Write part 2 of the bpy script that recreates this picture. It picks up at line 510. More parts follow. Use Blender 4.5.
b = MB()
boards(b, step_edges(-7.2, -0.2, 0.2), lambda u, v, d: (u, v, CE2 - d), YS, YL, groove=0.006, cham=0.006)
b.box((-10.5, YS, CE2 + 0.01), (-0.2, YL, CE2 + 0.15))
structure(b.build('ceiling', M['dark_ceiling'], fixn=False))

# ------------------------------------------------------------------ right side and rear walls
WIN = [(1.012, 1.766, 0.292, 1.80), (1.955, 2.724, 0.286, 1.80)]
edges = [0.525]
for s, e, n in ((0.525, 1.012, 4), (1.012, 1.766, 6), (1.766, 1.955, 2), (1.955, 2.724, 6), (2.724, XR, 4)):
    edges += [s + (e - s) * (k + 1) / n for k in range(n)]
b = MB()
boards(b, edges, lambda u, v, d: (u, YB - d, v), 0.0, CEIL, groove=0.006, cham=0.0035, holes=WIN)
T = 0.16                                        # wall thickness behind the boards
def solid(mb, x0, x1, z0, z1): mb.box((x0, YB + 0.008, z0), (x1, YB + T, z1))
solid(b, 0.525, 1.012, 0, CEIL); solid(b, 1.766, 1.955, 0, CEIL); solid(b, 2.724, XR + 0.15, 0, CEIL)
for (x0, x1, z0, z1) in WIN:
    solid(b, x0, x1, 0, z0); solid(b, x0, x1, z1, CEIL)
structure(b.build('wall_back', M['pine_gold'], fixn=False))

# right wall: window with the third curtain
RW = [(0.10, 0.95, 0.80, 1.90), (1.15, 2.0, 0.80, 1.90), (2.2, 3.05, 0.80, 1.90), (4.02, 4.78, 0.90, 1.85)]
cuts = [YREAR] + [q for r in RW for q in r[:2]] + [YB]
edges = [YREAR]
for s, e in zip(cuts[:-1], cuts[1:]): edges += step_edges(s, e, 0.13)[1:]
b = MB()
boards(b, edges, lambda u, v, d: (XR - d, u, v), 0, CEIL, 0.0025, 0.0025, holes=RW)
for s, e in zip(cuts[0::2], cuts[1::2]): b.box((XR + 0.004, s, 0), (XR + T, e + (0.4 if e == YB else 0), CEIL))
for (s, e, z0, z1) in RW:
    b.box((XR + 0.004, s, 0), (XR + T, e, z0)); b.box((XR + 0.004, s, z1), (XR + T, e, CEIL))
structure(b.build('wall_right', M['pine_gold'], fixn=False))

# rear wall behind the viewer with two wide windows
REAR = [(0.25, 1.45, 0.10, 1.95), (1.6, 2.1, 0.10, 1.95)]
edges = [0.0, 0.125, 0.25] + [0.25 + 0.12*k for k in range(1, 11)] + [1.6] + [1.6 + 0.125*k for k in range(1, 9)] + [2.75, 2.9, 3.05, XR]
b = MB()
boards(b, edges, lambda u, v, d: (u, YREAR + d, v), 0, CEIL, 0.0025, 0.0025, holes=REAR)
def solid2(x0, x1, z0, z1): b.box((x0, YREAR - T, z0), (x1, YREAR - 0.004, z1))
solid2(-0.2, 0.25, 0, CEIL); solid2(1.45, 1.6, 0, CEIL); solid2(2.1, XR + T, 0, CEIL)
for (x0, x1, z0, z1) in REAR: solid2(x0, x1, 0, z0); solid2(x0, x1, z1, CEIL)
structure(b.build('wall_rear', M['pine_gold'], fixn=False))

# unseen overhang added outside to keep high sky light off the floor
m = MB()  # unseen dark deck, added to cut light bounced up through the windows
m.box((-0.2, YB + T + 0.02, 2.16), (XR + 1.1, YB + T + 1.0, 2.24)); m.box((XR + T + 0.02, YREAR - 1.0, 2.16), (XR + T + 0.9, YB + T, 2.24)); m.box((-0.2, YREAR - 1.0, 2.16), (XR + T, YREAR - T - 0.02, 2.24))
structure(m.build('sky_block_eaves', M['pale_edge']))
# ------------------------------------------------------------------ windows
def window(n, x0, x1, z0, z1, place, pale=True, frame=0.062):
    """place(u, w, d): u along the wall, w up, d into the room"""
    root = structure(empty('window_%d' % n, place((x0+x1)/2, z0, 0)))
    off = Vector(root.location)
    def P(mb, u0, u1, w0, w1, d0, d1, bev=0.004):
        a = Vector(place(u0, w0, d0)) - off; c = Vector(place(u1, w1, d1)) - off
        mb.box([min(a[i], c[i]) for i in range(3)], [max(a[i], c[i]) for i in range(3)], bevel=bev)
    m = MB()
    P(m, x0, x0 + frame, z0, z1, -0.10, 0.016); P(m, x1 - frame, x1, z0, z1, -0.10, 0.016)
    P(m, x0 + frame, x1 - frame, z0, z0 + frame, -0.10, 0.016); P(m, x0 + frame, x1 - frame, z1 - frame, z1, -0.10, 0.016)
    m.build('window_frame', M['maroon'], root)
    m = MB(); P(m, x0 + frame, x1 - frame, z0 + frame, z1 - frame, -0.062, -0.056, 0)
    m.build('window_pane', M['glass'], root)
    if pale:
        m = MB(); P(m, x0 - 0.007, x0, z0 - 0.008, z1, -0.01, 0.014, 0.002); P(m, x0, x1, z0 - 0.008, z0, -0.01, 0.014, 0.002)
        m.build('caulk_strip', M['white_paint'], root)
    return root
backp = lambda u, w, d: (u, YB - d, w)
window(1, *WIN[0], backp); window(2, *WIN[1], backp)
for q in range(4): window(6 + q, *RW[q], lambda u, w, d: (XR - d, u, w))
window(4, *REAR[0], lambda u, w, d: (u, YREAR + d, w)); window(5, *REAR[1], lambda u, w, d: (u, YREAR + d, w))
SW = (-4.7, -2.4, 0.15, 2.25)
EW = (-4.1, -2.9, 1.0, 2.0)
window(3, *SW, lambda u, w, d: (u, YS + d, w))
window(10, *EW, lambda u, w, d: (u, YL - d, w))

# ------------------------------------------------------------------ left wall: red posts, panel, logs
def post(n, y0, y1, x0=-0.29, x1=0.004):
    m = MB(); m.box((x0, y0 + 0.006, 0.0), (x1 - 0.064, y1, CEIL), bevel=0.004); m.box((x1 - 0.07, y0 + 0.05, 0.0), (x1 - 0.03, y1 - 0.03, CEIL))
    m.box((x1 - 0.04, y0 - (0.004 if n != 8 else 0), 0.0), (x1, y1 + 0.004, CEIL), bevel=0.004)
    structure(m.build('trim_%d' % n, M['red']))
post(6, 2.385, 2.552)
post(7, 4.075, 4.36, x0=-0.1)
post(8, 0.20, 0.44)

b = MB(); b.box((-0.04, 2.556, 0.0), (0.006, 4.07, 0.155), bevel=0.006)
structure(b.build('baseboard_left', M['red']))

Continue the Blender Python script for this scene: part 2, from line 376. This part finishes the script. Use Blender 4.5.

────────────────

» WHAT TO PRODUCE: The first line of the records and every line down to the line with "structure(b.build('wall_right', M['pine_gold'], fixn=False))" must be quoted exactly; leave out all else.

» CORRECT ANSWER:
Write part 2 of the bpy script that recreates this picture. It picks up at line 510. More parts follow. Use Blender 4.5.
b = MB()
boards(b, step_edges(-7.2, -0.2, 0.2), lambda u, v, d: (u, v, CE2 - d), YS, YL, groove=0.006, cham=0.006)
b.box((-10.5, YS, CE2 + 0.01), (-0.2, YL, CE2 + 0.15))
structure(b.build('ceiling', M['dark_ceiling'], fixn=False))

# ------------------------------------------------------------------ right side and rear walls
WIN = [(1.012, 1.766, 0.292, 1.80), (1.955, 2.724, 0.286, 1.80)]
edges = [0.525]
for s, e, n in ((0.525, 1.012, 4), (1.012, 1.766, 6), (1.766, 1.955, 2), (1.955, 2.724, 6), (2.724, XR, 4)):
    edges += [s + (e - s) * (k + 1) / n for k in range(n)]
b = MB()
boards(b, edges, lambda u, v, d: (u, YB - d, v), 0.0, CEIL, groove=0.006, cham=0.0035, holes=WIN)
T = 0.16                                        # wall thickness behind the boards
def solid(mb, x0, x1, z0, z1): mb.box((x0, YB + 0.008, z0), (x1, YB + T, z1))
solid(b, 0.525, 1.012, 0, CEIL); solid(b, 1.766, 1.955, 0, CEIL); solid(b, 2.724, XR + 0.15, 0, CEIL)
for (x0, x1, z0, z1) in WIN:
    solid(b, x0, x1, 0, z0); solid(b, x0, x1, z1, CEIL)
structure(b.build('wall_back', M['pine_gold'], fixn=False))

# right wall: window with the third curtain
RW = [(0.10, 0.95, 0.80, 1.90), (1.15, 2.0, 0.80, 1.90), (2.2, 3.05, 0.80, 1.90), (4.02, 4.78, 0.90, 1.85)]
cuts = [YREAR] + [q for r in RW for q in r[:2]] + [YB]
edges = [YREAR]
for s, e in zip(cuts[:-1], cuts[1:]): edges += step_edges(s, e, 0.13)[1:]
b = MB()
boards(b, edges, lambda u, v, d: (XR - d, u, v), 0, CEIL, 0.0025, 0.0025, holes=RW)
for s, e in zip(cuts[0::2], cuts[1::2]): b.box((XR + 0.004, s, 0), (XR + T, e + (0.4 if e == YB else 0), CEIL))
for (s, e, z0, z1) in RW:
    b.box((XR + 0.004, s, 0), (XR + T, e, z0)); b.box((XR + 0.004, s, z1), (XR + T, e, CEIL))
structure(b.build('wall_right', M['pine_gold'], fixn=False))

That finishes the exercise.